During a briefing at the Government Complex Sejong, Kim Ye-ryeong, lead English instructor for the EBS teachers’ panel and a teacher at Daewon Foreign Language High School, said, “This year’s English exam was a bit harder than last year’s CSAT and similar to the September mock,” noting that the test maintained the same overall direction as before.
Last year’s CSAT English saw 6.22% of students earn the top grade—relatively high under absolute grading. The previous year’s rate was 4.71%, the lowest since the system was introduced. In contrast, September’s mock test saw the top-grade share dip to 4.50%, prompting concerns about rising difficulty.
This year’s exam also included clearly differentiating questions. Items 32 and 34 (blank inference), Item 37 (text sequencing) and Item 39 (sentence placement) were highlighted as the most challenging. Kim said that students who understood the logical flow and coherence of the passages would not have struggled significantly with the indirect-writing questions.
No “killer questions” were included. Kim explained, “We excluded types that can be solved only through private-education test-taking tricks,” adding that instead of overly dense passages, the exam raised discrimination by fine-tuning the plausibility of the distractor choices. The format mirrored last year’s CSAT and introduced no new question types.
EBS linkage reached 55.6%, or 25 of the 45 questions. Of these, 12 of 17 listening/indirect-speaking questions and 13 of 28 reading/indirect-writing questions were connected to EBS materials, all through indirect linkage. Even non-linked items drew heavily from familiar themes frequently seen in EBS textbooks or everyday topics, reducing student burden.

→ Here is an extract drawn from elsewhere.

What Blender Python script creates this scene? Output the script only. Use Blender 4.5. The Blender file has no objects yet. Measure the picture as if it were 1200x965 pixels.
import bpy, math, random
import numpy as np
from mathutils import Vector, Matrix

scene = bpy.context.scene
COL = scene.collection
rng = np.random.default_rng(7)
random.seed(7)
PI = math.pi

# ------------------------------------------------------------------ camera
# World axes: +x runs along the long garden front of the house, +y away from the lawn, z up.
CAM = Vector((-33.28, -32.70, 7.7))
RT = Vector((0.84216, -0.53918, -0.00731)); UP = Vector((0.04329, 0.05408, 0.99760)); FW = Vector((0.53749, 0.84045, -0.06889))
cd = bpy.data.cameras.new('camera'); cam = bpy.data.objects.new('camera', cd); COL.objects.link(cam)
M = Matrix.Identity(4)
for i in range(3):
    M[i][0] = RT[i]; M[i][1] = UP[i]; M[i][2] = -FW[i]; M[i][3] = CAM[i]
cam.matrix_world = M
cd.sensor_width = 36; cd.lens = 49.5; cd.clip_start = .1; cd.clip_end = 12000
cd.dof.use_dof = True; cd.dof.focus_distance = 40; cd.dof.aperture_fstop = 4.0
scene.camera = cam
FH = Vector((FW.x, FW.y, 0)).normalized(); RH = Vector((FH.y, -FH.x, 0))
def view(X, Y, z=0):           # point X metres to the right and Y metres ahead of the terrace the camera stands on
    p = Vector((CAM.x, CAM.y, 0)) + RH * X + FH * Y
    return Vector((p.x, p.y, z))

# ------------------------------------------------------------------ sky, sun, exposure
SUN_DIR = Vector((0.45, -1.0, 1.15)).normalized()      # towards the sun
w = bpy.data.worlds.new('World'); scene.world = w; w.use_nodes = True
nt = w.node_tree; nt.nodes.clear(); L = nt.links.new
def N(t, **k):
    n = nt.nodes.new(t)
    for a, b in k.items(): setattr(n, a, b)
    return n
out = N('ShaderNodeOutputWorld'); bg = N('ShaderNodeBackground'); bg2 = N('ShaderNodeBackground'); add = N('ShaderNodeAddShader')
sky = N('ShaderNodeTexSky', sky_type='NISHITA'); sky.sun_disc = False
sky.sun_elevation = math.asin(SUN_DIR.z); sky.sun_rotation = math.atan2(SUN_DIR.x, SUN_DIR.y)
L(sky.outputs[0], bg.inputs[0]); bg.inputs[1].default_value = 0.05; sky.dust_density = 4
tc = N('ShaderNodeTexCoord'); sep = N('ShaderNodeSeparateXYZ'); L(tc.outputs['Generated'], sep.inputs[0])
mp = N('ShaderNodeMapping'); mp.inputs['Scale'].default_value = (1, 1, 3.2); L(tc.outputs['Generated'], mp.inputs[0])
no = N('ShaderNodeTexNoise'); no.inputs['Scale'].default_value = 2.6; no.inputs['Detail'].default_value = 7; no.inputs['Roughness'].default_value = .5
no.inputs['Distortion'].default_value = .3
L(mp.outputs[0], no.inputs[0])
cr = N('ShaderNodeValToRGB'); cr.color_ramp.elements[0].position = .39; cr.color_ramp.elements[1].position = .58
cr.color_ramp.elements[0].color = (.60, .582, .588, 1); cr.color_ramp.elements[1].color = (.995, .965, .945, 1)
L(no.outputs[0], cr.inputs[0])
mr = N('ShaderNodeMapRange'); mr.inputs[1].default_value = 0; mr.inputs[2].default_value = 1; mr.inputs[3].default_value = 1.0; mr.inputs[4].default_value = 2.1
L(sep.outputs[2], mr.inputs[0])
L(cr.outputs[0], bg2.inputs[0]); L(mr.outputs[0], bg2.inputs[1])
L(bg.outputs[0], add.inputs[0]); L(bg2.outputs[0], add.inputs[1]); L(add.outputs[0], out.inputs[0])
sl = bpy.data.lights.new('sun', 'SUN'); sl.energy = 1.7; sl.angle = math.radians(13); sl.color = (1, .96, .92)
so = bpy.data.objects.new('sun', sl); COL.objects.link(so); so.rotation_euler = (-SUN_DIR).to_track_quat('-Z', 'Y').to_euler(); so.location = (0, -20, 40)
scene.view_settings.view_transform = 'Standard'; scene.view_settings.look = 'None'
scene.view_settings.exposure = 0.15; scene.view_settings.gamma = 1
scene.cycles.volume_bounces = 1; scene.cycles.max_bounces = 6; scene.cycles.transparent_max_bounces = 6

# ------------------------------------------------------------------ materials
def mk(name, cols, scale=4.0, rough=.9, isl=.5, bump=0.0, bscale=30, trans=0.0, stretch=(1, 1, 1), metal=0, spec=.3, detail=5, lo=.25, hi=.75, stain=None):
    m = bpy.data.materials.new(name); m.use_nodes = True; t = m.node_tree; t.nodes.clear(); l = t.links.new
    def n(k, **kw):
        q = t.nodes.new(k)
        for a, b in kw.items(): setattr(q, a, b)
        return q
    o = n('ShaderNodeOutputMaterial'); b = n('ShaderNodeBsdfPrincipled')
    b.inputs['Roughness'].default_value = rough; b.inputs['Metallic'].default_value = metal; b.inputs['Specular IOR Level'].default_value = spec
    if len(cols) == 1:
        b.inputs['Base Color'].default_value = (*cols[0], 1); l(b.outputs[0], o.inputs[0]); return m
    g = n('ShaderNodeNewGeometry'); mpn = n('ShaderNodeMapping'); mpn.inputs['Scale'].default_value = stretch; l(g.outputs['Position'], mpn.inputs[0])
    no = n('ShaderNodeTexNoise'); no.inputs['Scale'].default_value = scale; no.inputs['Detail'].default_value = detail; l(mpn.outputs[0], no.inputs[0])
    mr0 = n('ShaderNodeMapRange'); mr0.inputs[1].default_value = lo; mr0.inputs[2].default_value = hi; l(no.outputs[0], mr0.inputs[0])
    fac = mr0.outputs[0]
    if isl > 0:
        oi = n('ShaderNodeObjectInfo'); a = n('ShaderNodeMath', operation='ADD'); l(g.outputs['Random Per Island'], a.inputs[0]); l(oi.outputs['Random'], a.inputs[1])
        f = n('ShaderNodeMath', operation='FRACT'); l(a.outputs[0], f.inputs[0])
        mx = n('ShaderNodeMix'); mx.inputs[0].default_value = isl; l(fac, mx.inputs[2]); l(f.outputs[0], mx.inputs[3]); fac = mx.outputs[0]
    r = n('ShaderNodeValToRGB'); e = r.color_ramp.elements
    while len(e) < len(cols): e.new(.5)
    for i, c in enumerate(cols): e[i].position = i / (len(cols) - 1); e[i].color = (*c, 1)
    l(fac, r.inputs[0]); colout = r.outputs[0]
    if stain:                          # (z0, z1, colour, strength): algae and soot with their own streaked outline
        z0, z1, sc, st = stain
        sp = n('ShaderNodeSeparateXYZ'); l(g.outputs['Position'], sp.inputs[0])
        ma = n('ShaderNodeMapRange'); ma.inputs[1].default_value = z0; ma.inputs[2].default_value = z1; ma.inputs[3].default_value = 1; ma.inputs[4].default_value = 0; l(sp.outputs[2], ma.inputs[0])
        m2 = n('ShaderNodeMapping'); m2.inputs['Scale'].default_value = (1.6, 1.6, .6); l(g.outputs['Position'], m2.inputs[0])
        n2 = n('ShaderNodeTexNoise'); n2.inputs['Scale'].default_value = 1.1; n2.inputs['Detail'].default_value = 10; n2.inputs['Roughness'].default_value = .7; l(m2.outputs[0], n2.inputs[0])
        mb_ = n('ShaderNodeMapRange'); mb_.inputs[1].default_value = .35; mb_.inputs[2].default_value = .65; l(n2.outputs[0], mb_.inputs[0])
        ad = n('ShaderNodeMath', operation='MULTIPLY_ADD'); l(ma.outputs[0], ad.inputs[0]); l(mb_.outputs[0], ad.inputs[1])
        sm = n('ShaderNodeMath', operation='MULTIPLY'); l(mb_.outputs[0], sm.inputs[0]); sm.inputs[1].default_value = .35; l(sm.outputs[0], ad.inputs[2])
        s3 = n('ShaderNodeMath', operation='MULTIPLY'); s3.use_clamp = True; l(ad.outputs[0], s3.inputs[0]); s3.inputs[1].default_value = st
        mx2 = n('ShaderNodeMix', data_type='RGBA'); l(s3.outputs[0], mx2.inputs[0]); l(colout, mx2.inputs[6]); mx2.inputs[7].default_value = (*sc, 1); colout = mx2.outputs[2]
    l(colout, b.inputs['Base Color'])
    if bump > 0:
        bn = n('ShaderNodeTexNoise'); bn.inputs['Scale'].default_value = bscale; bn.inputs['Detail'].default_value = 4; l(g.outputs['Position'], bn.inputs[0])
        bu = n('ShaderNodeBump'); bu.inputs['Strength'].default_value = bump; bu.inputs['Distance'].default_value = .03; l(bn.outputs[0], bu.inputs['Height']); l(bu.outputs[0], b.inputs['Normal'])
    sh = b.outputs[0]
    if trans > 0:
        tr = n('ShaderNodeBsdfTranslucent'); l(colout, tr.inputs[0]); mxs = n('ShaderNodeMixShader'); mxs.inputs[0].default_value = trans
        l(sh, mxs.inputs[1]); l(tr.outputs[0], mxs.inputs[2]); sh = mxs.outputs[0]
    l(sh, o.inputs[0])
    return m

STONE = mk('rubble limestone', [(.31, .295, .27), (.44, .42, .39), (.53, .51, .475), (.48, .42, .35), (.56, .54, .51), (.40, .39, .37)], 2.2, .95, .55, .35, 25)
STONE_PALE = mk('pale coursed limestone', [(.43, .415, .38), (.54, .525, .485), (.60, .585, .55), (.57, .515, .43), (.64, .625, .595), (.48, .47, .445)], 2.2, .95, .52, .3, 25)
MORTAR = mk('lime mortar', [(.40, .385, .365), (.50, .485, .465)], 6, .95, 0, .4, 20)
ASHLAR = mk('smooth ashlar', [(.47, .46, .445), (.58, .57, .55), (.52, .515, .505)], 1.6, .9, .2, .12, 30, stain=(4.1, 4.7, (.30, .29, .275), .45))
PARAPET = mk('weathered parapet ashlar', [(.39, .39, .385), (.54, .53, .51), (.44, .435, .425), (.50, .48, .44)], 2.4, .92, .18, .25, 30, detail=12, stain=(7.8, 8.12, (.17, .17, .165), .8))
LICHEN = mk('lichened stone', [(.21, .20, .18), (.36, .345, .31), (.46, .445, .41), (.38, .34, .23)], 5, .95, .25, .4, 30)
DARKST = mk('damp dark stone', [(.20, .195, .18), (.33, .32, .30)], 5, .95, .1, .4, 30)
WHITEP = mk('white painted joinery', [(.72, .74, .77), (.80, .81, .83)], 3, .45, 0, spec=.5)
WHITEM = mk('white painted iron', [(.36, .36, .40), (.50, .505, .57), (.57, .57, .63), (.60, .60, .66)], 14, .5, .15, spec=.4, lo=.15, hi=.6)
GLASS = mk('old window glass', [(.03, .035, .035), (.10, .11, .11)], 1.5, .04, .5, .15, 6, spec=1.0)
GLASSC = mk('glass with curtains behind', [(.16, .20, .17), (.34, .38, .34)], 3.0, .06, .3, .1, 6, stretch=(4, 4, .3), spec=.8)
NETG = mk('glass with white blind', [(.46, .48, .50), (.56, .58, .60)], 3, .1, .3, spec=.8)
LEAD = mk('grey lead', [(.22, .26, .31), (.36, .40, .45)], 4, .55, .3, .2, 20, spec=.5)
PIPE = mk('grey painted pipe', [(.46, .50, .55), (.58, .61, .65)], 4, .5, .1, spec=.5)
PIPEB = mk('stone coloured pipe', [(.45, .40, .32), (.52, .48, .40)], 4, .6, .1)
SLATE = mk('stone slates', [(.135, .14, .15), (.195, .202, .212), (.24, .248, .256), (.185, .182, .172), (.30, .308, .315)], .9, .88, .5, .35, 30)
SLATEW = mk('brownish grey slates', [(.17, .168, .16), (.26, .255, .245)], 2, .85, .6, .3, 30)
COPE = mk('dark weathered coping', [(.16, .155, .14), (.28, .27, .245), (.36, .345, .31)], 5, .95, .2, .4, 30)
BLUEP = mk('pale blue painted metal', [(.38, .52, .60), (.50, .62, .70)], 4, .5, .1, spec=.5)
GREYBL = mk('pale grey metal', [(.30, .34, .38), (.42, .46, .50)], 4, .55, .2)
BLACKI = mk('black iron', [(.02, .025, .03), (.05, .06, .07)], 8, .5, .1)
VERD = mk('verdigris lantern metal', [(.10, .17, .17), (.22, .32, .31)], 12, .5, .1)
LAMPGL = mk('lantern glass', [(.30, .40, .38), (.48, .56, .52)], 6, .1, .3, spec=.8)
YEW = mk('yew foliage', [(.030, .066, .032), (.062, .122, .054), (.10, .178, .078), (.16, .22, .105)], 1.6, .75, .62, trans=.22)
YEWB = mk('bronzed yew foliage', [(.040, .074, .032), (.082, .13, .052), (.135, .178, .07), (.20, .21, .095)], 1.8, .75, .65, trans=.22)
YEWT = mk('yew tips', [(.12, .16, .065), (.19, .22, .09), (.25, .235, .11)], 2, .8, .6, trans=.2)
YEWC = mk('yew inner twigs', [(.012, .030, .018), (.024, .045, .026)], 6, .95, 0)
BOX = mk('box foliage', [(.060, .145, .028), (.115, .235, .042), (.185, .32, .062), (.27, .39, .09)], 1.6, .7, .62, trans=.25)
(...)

Kim added, “Students who regularly practice identifying main ideas and vocabulary in public-education settings should have had little trouble finding correct answers,” emphasizing that while linkage was kept stable, the remaining questions were generally straightforward.
Admissions experts said the exam matched last year’s overall difficulty while being more stable than the September mock test. Jongno Academy noted, “The overall level was similar to last year’s CSAT and clearly easier than the September mock. Students likely did not feel a dramatic shift.”